I got into Windows, i was so tired at that moment(i've being up and working all last night) so i decided to play some games:)P).

after maybe 15 mins, my com froze ... not the first time but very unusual because the game i was playing never froze.

the new harddrive was not formatted yet because i cbfed... anyway i had to reboot the com and because i had my xp CD in the com it went to the XP boot.

so i decided to format the new HDD. However, the installation got jammed at the choose your partition stage... :(

i was pissed, on my next boot, the com stucked at the verifying DMI pool thing.

so i jumped on my gf's com and googled for some solutions... most guides says its because of the IDE cables i have (i plugged the old 40 wire / 40 pins in to the harddrives and 80 wire/40pins into the CD roms.) i know this because on startup it had a msg saying " secondary IDE channel no 80 conductor cable installed"

i swapped the cords and now the stupid box keeps rebooting when it's done with "verifying DMI pool".

After some more googling i've found an article on cleaning the inside of PCs. On big red font it say "DO NOT CLEAN YOUR MOTHERBOARD WITH A VACUUM!"

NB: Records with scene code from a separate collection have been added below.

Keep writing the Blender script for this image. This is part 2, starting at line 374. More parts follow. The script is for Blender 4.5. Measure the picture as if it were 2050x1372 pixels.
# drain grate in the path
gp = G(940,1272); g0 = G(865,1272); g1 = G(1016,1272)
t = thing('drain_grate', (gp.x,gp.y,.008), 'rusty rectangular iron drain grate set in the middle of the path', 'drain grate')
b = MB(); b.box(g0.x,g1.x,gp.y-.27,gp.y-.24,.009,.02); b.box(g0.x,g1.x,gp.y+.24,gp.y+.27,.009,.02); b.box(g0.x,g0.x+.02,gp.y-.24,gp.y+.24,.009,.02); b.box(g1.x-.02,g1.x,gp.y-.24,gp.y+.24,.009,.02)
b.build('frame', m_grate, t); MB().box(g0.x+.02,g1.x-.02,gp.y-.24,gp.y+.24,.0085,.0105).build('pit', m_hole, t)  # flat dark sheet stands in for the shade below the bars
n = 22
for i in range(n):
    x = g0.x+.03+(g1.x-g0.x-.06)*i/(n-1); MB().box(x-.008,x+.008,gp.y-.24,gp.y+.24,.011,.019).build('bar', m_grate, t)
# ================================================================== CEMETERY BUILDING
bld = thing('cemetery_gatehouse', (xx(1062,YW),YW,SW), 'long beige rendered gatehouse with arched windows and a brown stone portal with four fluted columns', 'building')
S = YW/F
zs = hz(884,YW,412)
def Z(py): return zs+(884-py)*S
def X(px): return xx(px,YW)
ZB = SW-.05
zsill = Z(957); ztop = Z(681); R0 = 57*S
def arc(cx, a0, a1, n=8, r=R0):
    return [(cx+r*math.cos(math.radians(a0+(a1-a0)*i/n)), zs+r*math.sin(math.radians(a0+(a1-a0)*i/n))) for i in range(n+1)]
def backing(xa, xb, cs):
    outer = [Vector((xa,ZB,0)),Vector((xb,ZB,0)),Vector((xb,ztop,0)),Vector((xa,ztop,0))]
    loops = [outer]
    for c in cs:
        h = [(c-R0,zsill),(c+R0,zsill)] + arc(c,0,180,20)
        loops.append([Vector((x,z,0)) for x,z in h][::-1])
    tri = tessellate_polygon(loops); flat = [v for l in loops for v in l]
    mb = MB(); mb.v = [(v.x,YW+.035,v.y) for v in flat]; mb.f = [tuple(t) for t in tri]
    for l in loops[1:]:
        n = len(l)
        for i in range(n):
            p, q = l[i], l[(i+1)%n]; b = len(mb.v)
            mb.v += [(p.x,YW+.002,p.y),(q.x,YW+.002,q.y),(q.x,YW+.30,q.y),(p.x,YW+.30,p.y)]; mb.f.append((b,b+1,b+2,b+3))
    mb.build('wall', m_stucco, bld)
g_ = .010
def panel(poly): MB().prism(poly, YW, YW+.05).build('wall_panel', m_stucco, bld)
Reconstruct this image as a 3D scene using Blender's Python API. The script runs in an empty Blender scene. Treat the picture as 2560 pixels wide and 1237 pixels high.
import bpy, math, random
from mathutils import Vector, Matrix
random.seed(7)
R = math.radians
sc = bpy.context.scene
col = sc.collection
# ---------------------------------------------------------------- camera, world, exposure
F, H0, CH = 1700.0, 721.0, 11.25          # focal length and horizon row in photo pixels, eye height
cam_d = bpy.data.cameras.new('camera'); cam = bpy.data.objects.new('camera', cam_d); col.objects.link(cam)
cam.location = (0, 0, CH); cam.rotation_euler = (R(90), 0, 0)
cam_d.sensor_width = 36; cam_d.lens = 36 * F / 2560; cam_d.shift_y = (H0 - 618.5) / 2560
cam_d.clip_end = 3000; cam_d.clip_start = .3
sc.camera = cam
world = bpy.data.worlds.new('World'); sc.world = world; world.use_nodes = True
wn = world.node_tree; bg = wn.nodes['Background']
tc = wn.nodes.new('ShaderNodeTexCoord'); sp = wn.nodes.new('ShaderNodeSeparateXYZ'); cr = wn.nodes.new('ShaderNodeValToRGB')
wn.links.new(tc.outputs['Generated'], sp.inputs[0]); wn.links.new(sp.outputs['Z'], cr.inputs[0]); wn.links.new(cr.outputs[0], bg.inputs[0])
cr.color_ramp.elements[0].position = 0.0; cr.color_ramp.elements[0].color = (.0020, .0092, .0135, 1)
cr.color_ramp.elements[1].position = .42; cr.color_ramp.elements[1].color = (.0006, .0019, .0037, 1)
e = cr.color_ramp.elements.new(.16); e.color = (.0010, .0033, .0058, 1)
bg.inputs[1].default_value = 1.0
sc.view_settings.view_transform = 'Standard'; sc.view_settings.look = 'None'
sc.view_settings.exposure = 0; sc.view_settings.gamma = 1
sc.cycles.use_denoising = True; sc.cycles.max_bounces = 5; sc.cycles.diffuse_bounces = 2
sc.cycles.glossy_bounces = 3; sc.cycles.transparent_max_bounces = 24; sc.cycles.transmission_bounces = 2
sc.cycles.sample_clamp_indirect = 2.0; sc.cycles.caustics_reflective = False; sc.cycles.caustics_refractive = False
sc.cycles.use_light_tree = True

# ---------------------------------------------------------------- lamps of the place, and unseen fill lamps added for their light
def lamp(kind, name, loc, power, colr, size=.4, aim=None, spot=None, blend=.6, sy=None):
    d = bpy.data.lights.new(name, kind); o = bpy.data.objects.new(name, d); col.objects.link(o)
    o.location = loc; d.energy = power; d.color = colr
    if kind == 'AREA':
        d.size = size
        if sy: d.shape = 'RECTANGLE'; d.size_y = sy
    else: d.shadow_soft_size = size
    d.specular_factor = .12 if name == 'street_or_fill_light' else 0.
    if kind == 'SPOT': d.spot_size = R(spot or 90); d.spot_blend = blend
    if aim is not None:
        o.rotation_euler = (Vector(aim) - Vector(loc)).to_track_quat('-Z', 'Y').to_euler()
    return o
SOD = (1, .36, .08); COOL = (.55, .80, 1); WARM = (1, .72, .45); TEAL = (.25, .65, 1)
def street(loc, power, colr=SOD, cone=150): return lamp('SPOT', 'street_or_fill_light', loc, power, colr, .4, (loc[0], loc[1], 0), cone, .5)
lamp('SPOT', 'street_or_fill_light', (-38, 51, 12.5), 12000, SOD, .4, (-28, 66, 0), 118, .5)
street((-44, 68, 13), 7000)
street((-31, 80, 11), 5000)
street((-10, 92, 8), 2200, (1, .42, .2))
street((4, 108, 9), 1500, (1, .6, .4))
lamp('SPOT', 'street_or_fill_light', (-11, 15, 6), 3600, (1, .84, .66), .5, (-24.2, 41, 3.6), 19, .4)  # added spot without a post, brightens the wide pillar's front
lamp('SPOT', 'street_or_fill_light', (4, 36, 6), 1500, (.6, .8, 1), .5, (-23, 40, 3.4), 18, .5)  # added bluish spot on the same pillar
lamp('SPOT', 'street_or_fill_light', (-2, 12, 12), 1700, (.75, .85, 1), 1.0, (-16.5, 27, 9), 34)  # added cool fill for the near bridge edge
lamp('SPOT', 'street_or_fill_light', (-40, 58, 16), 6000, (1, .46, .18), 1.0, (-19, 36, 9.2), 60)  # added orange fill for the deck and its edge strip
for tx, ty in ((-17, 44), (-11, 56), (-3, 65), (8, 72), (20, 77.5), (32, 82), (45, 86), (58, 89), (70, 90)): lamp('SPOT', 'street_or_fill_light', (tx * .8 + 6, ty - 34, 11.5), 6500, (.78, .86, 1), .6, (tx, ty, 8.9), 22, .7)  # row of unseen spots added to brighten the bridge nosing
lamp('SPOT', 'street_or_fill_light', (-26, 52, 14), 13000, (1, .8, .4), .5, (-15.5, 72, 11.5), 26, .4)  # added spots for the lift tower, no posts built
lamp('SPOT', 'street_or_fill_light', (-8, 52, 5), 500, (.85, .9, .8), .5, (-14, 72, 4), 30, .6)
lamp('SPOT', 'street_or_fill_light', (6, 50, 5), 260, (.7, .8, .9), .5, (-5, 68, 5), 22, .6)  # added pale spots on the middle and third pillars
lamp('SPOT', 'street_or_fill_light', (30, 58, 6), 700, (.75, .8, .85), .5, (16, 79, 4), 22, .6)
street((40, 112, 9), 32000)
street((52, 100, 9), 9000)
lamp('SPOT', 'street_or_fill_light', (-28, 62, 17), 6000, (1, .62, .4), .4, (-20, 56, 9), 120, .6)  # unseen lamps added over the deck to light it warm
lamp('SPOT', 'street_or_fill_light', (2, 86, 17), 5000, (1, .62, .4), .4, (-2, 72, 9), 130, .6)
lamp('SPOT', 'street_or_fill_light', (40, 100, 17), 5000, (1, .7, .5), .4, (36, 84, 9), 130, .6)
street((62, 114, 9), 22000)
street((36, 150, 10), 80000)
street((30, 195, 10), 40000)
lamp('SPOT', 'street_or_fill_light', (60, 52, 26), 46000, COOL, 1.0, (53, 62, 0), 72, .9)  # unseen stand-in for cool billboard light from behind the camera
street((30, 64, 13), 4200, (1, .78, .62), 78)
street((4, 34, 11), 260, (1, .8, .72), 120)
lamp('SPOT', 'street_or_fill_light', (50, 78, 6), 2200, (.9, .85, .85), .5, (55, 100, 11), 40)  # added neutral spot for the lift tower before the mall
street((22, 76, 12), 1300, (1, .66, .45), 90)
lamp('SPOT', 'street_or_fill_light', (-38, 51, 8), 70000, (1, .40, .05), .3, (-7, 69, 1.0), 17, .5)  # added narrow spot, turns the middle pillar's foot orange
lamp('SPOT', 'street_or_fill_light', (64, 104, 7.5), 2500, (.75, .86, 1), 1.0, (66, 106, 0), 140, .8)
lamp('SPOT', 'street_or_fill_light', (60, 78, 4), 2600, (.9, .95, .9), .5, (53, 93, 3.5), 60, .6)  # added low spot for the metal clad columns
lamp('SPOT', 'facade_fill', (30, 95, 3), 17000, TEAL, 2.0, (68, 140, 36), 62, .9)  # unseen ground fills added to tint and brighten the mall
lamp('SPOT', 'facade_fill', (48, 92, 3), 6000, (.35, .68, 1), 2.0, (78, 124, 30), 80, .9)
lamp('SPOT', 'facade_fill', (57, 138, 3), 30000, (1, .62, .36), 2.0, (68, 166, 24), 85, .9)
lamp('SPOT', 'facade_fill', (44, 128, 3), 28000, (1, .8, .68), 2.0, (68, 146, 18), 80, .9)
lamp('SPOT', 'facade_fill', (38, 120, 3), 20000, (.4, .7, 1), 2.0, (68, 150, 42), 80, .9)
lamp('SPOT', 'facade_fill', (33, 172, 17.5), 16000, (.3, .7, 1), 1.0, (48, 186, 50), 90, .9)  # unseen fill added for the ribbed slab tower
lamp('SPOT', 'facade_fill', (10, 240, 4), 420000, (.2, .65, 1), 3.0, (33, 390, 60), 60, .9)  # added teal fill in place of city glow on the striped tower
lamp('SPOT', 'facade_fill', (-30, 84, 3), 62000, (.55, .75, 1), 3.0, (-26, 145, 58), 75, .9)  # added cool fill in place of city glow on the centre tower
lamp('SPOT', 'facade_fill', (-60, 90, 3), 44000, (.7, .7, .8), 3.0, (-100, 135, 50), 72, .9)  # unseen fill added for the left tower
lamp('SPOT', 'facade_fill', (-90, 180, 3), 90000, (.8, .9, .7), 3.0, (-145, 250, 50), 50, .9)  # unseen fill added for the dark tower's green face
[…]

did i just screwed all devices inside my com? does anyone have experiences cleaning their pc with an vacuum? T_T
 
I suggest you remove any unnecessary hardware before you jump to conclusions. Leave just the CPU,RAM, harddrive that the OS reside on and video card and boot the machine up. When the computer works properly you can start to add the other device, boot the machine, verify it is working, shut down than add the other device and repeat the process until you stumple upon the non working device.

You shouldn't clean any computer device with any thing wet, never blow on it because you can accidently spit on it. Best solution is to use canned air and apply it from a good lenth but not to close to the system. You should not use a house vacuum on the inside of your computer, use a portable battery powered vacuum at your local computer shop. They are recommended for easy cleaning inside the computer case and do not generate static electricity.
 
you have to be carefull with canned air also, it actually was R-12
, NOW it is R-134a ( same stuff in your cars AC ) TETRAFLOUROMETHANE ....AND it can freeze on contact if the can is accidentally inverted and liquid comes out, freezes components, skin...there was this pc tech in a place I worked once that on fridays he would do dares...and too make a long story short, froze the tip of his tongue with one of those dusters.
yes water is bad...I once blew out a good mainbaord by dripping sweat on the mainboard in the summer.
 
Yea you are right, compressed air can also leave moisture so I highly recommend you be careful and take into consideration when cleaning your system. I never used canned air inside of my system, just a brush with a soft tip to clean hard to reach places.

I have heard smoking near your computer can reduce the system life. I had a friend go through three printers in just 2 year because he refuse to listen.
 
so what are the chances that the vacuum killed my board?

I NEED TO KNOW OH GOD.
 
just plugged in two new IDE cables... the same symtoms... i can boot into flash but it wont read my old HDD.

When i try to boot from the xp cd, the computer stops responding after a few minutes...
 
I do not think it was the vacuum . reseat your ram and try clearing your cmos . disconnect you HDs and cdrom all ide stuff.

DL this program and make the bootable diskette, if you can boot off of this and run the program without errors your mainboard is probably ok, you may have borked your hd or os and that is hanging the system.

http://www.memtest86.com/
 
you may have fried your components with ESD but it is unlikely. i would check that your psu has enough power to power all your devices. is there any chance that while you were tired you accidentaly formatted your boot hdd? because if the drive was blank the boot would probably hang there. can you still boot from cd?
 
unplug the new HDD and run that way see if its working fine. Rule of thumb, if you have problems after installing new hardware, remove said hardware.